Differences between film and video images also arise from the relative sizes of each camera’s image-collecting area. A film close-up of a man in a park will show his face in sharp focus, but the background and foreground will be agreeably soft. Using selective focus like this helps isolate the subject by sharpness as well as by framing. The same close-up shot with a video camera often has foreground, middle-ground, and background all in similar degrees of focus, and the eye is deluged with detail. Why?

At the root of these differences is the lens’s DOF. A 35 mm camera aperture is much larger than most video imaging chips. The larger image size requires more refraction (bending of light through the lens), and the net result is less DOF—that is, less acceptable focus behind and in front of the subject at the focus point. Were you to look at the image produced by a nineteenth-century plate camera, you’d see that because the imaging area is huge, the eyes may be in focus but the nose is out of focus! Now look at the results from a family 8 mm film camera, with its tiny image area. Refraction is so minimal that in daylight hardly anything is ever out of focus.

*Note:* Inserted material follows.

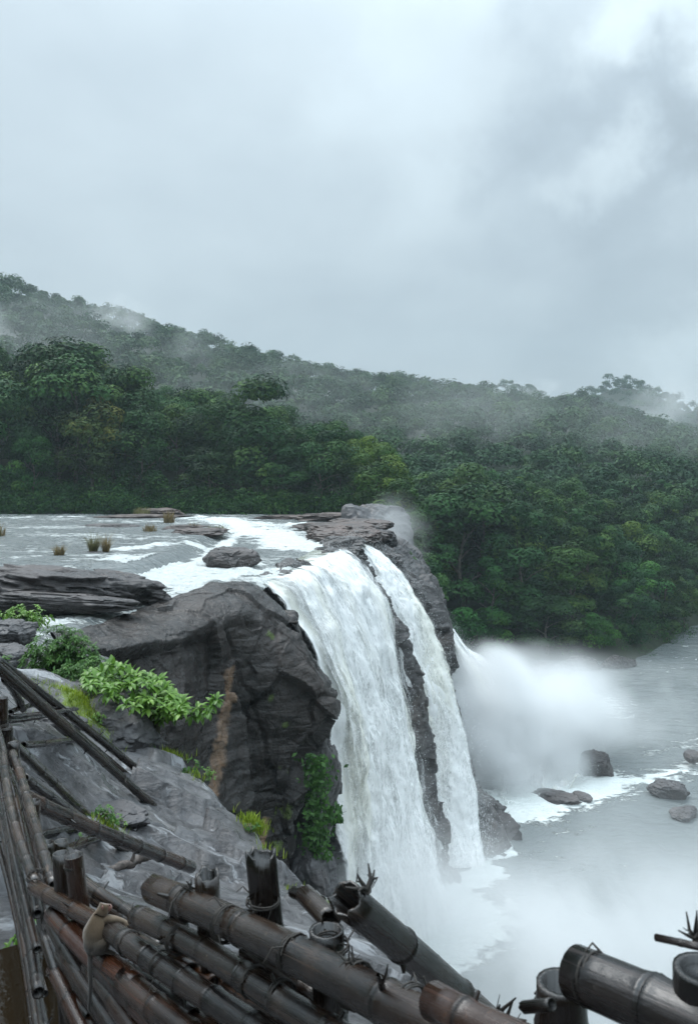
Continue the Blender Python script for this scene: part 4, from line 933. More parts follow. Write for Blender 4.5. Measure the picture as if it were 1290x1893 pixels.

To emulate the restricted DOF of the 35 mm film camera lens with your cam-corder, you can always shoot off a tripod and use the telephoto end of your lens. This will isolate the subject from foreground and background planes, but camera movements must have steady handling, and of course you cannot handhold. Alternatively, you can use an optical attachment such as the P + S Technik’s Mini35 Digital Adapter (Figure 25-10). Using a two-stage optical operation, the adapter accepts different 35 mm lenses to produce an internal image that is then projected into the video camera’s imaging path. Now you have the focal length, DOF, and angle of view of the 35 mm format. At a stroke, the videographer has the lens choice and control of the feature film cinematographer. To see which cameras it fits, go to www.pstechnik.de/en/index.php.

FIGURE 25-10 The P + S Technik Mini35 adapter, which enables the videographer to realize all the depth of field and other qualities of a 35 mm film lens. (Photo courtesy of P + S Technik GmbH.)